The Counterbalance: Explaining James Madison



By Geoff Smock - Posted at Journal of the American Revolution:

The charge was leveled often in his own time, as it has been ever since: James Madison is and was a hypocrite—a man inconstant in principles; “a mind mired in confusion and inconsistency, or perhaps even one suffering from schizophrenia or tainted by dishonesty.”[1]

This judgment is only a recitation of the verdict first rendered by Madison’s greatest political partner turned bête noire, Alexander Hamilton. Confused and indignant at Madison’s opposition to him and his programs as secretary of the treasury, Hamilton’s only explanation was that his character was motivated not, as he had long believed, by an inner spirit of “candour and simplicity and fairness,” but instead was of a “peculiarly artificial and complicated kind.”
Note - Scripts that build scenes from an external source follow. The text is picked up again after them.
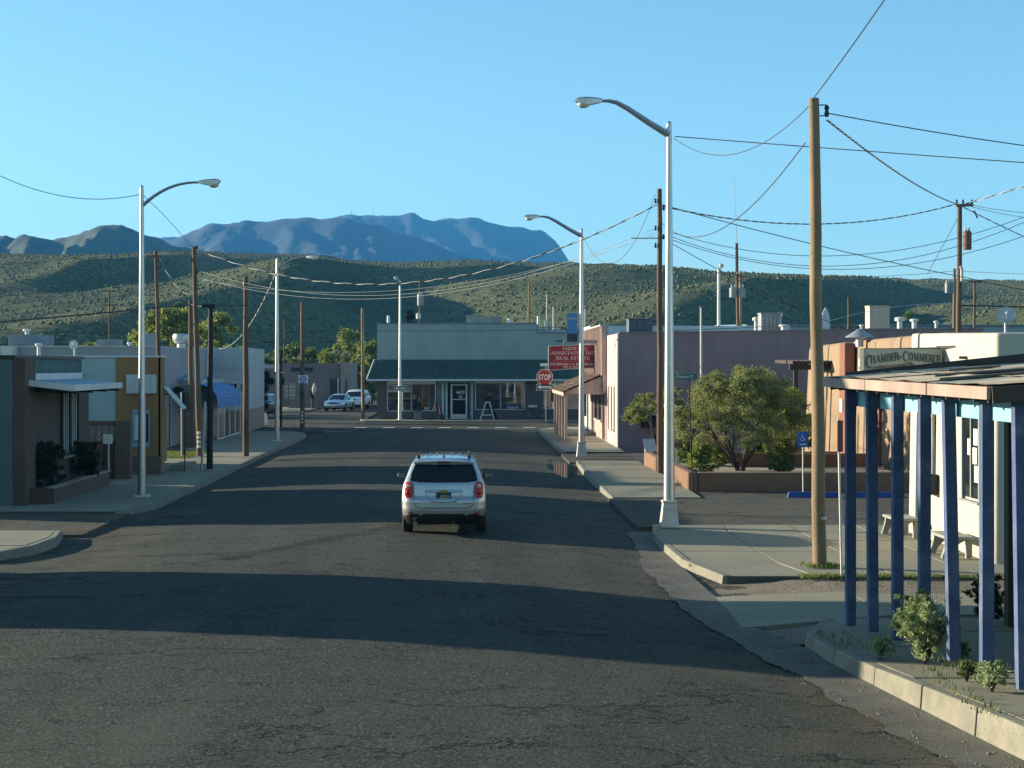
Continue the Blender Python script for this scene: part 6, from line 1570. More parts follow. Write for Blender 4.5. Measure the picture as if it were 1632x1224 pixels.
wire(P(1062, 383, 61), P(1480, 566, 78), (1200, 458), .013, m=M_cable, label='black cable falling to the adobe roof from the pole behind the lamp post')
wire(u3t + Vector((.3, -.1, .0)), P(1720, 341, 74), None, .01, label='thin wire leaving the right end of the rusty transformer pole crossarm', sag=.15)
wire(u3t + Vector((.45, -.1, -.1)), P(1720, 352, 74), None, .01, label='second thin wire just below the crossarm of the rusty transformer pole', sag=.15)
wire(P(1528, 345, 70), P(1478, 437, 80), None, .012, label='guy wire slanting left from the rusty transformer pole', sag=0)
wire(P(1186, 440, 100), P(1521, 432, 102), (1350, 442), .012, label='far wire joining the two transformer pole groups')
wire(P(1521, 432, 102), P(1700, 440, 106), (1632, 437), .012, label='far wire running right from the pale transformer pole')
wire(P(1530, 487, 70), P(1700, 492, 71), (1620, 489), .028, m=M_cable, label='thick black bundled cable low on the right above the cream building')
wire(P(1310, 515, 84), P(1524, 484, 90), (1420, 490), .012, m=M_alwire, label='pale wire over the lavender roof behind the tan cooler')
wire(P(1062, 527, 84), P(1240, 519, 84), (1150, 524), .014, m=M_cable, label='dark cable lying along the lavender roof edge')
# across the street to the left
wire(l3t + Vector((.1, 0, -.1)), u2t + Vector((-.1, 0, -.55)), (580, 453), .0165, twisted=1.05, label='long dashed twisted cable crossing the street between the tall poles')
wire(P(311, 430, 72), P(1044, 364, 61), (640, 469), .008, m=M_alwire, label='upper plain wire crossing the street below the dashed cable')
wire(P(311, 441, 72), P(1044, 371, 61), (660, 472.5), .008, m=M_alwire, label='second plain wire crossing the street below the dashed cable')
wire(P(311, 444, 72), P(1044, 376, 61), (560, 466), .006, m=M_alwire, label='third and thinnest plain wire crossing the street')
wire(lt2 + Vector((.05, 0, -.12)), P(1044, 310, 61), (975, 420), .009, label='drooping wire from the second right lamp post up to the pole')
wire(P(1062, 225, 40.5), P(1065, 310, 61), None, .011, label='short wire falling from the near right lamp post to the pole behind it', sag=.4)
wire(P(-60, 247, 46), lt3, (140, 317), .010, label='wire entering from the left to the top of the near left lamp post')
wire(lt3, l3t + Vector((-.1, 0, 0)), (265, 347), .010, label='wire from the near left lamp post down to the leaning pole')
wire(l5t + Vector((.1, 0, -.2)), P(303, 471, 79.5), (270, 440), .014, twisted=.8, label='short twisted cable between the two poles beside the ochre shop')
wire(P(-80, 520, 58), P(302, 485.5, 79), (150, 500), .03, m=M_cable, label='thick black cable entering from the left above the ochre shop')
wire(P(305, 485.5, 79), l2t + Vector((0, 0, 0)), None, .03, m=M_cable, label='thick black cable between the stub pole and the black pole', sag=.05)
wire(l2t + Vector((0, 0, -.02)), P(391, 487, 72.3), (360, 486), .026, m=M_cable, label='thick black cable from the black pole to the thick brown pole')
wire(P(393, 487, 72.3), lt4, (420, 492), .012, m=M_cable, label='cable from the thick brown pole to the second left lamp post')
wire(lt4, P(482, 487, 101.2), (462, 500), .013, label='drooping wire from the second left lamp post to the emblem sign pole')
wire(P(350, 556, 98.9), lt4 + Vector((-.05, 0, -.1)), (395, 522), .013, twisted=.7, label='dashed service cable from the warehouse roof up to the lamp post')
for (a, b_, mid, lab) in (((-80, 473), (306, 399), (150, 452), 'highest thin wire on the left running to the leaning pole'), ((-80, 490), (306, 404), (130, 466), 'second thin wire on the left running to the leaning pole'), ((-80, 512), (306, 440), (130, 484), 'third thin wire on the left running to the leaning pole'), ((-80, 430), (248, 404), (120, 412), 'thin wire on the left running to the pole behind the ochre shop')):
    wire(P(a[0], a[1], 60), P(b_[0], b_[1], 72 if b_[0] > 300 else 80.5), mid, .008, label=lab)
wire(P(-80, 531, 112), P(577, 527, 123), (250, 529), .014, m=M_cable, label='upper cross street cable left of the teal shop')
wire(P(-80, 549, 112), P(577, 545, 123), (250, 547.5), .014, m=M_cable, label='lower cross street cable left of the teal shop')
wire(P(577, 527, 119.5), P(1000, 524, 119.5), (760, 527), .014, m=M_cable, label='cable stretched in front of the teal shop upper wall')
wire(P(482, 490, 101.2), P(577.5, 505, 123), (525, 499), .012, label='wire from the emblem sign pole to the pole at the shop corner')
wire(P(482, 494, 101.2), P(603, 520, 121), (545, 512), .011, label='thin wire from the emblem sign pole to the teal shop corner')

# ---- street signs
Yg = 102.5; sc = F / Yg
o = thing('stop_sign', 'red octagonal stop sign with one way plate at the right corner', 'stop sign', (wx(870), Yg, .02))
part('post', MB().box(wx(869) - .0, wx(869) + .07, Yg, Yg + .05, .0, wz(583)), M_steel, o)
cx_, cz_ = wx(868), wz(601.2); ro = 0.50
M_stopred = mat('stop_red', (0.42, 0.018, 0.02), 0.45, var=0.05)
def octo(r, y, th): return [(cx_ + r * math.cos(math.pi / 8 + k * math.pi / 4), y, cz_ + r * math.sin(math.pi / 8 + k * math.pi / 4)) for k in range(8)]
part('plate', MB().prism(octo(ro, Yg - .03, 0), (0, .015, 0)), M_signwhite, o)
part('face', MB().prism(octo(ro * .93, Yg - .036, 0), (0, .005, 0)), M_stopred, o)
lettering('STOP', (cx_, Yg - .04, cz_), .72, .34, M_signwhite, o, bold=.025)
def one_way(o, cx1, cz1, y, w=0.92, h=0.33):
    p_ = part('one_way_plate', MB().box(cx1 - w / 2, cx1 + w / 2, y, y + .012, cz1 - h / 2, cz1 + h / 2), M_black, o)
    part('border', MB().box(cx1 - w / 2 - .025, cx1 + w / 2 + .025, y + .003, y + .015, cz1 - h / 2 - .025, cz1 + h / 2 + .025), M_signwhite, p_)
    a = [(-.43, 0), (-.25, .13), (-.25, .07), (.40, .07), (.40, -.07), (-.25, -.07), (-.25, -.13)]
    part('arrow', MB().prism([(cx1 + u * w / .92, y - .004, cz1 + v) for u, v in a], (0, .003, 0)), M_signwhite, p_)
    lettering('ONE WAY', (cx1 + .08, y - .007, cz1), .55, .085, M_black, p_, bold=.02)
one_way(o, wx(868), wz(617), Yg - .036)
Yk = 117.9; sc = F / Yk
o = thing('one_way_sign', 'one way arrow sign fixed to the lamp post before the shop', 'one way sign', (wx(638), Yk, wz(640)))
one_way(o, wx(638), wz(619), Yk - .02, .78, .28)
part('bracket', MB().box(wx(637), wx(640), Yk, Yk + .25, wz(620), wz(618)), M_steel, o)
sc = F / Yg
M_green = mat('street_sign_green', (0.015, 0.14, 0.10), 0.5, var=0.05)
part('street_name_blade', MB().box(wx(861), wx(873), Yg - .02, Yg + .0, wz(583.5), wz(579)), M_panel, bpy.data.objects['stop_sign'])
# green name signs on a thin black pole
Yn = 52.4; sc = F / Yn
o = thing('street_name_sign', 'green street name blades on a thin dark pole at the planter corner', 'street sign', (wx(1099), Yn, .0))
part('pole', MB().tube([(wx(1104), Yn, -.05), (wx(1097.5), Yn, wz(597))], .022, 8), M_tarpole, o)
q = MB(); q.hexa([(wx(1078.5), Yn - .02, wz(604)), (wx(1110.5), Yn - .02, wz(604.5)), (wx(1110.5), Yn, wz(604.5)), (wx(1078.5), Yn, wz(604))], [(wx(1078.5), Yn - .02, wz(597)), (wx(1110.5), Yn - .02, wz(595.5)), (wx(1110.5), Yn, wz(595.5)), (wx(1078.5), Yn, wz(597))])
bl_ = part('name_blade', q, M_green, o)
lettering('McAdoo ST', (wx(1092), Yn - .025, wz(600.2)), .46, .075, M_signwhite, bl_, bold=.015)
q = MB(); q.hexa([(wx(1074), Yn + .06, wz(597)), (wx(1090), Yn + .5, wz(596)), (wx(1090), Yn + .52, wz(596)), (wx(1074), Yn + .08, wz(597))], [(wx(1074), Yn + .06, wz(591)), (wx(1090), Yn + .5, wz(590.5)), (wx(1090), Yn + .52, wz(590.5)), (wx(1074), Yn + .08, wz(591))])
bl_ = part('name_blade', q, M_green, o)
lettering('Foch', (wx(1080), Yn + .15, wz(594)), .14, .06, M_signwhite, bl_, right=(1, 1.45, 0), bold=.015)
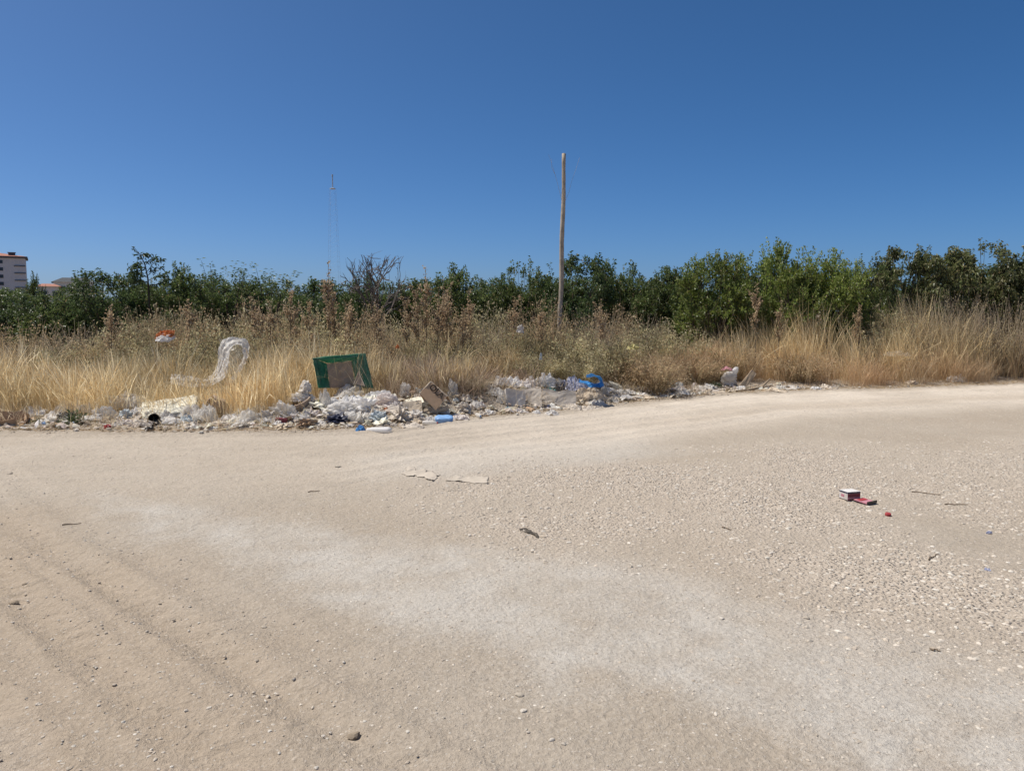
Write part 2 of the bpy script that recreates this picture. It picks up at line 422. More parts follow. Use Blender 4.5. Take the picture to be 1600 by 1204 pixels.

If this seems a bit uncharitable, it is at least understandable. Hamilton’s lamentations (came only four short years after his and Madison’s great partnership in The Federalist essays—which itself immediately followed Madison’s seminal role in crafting the Constitution those essays so effectively defended. In so doing, he had championed a Constitutional framework that empowered the central government to a degree many, if not most, in the country did not support.[2]

Yet it was a mere matter of months into Washington’s (and Hamilton’s) first term before Madison began to organize and lead the opposition to the administration. “This kind of conduct has appeared to me the extraordinary on the part of Mr. Madison,” Hamilton sputtered, “as I know for a certainty it was a primary article in his Creed that the real danger in our system was the subversion of the National authority by the preponderancy of the State Governments. All his measures have proceeded on an opposite supposition.”[3]

This ostensible volte-face is all the more galling given the private and public views Madison expressed prior to and throughout the Constitutional Convention. He had come to Philadelphia convinced that the United States was as close to its demise as it was its birth—a worsening dystopia of over-ascendant states trampling upon the national good. “Indeed the [Articles of Confederation] neither has nor deserves advocates; and if some very strong props are not applied will quickly tumble to the ground.”[4] The laws of the Congress were being ignored, states were defaulting on their requisitions from Congress, states were in conflict over western lands, and, perhaps worst of all, foreign powers were beginning to manipulate state and regional rivalries to their advantage.[5]

In Madison’s assessment, there was one clear explanation for this: the balance of power in the young republic leaned too far, if not entirely, towards the state legislatures and away from the national government. This gross imbalance was as “permanently inherent” as it was “fatal to the object” of the Articles of Confederation, and so those Articles must be entirely replaced with a new plan of government.[6]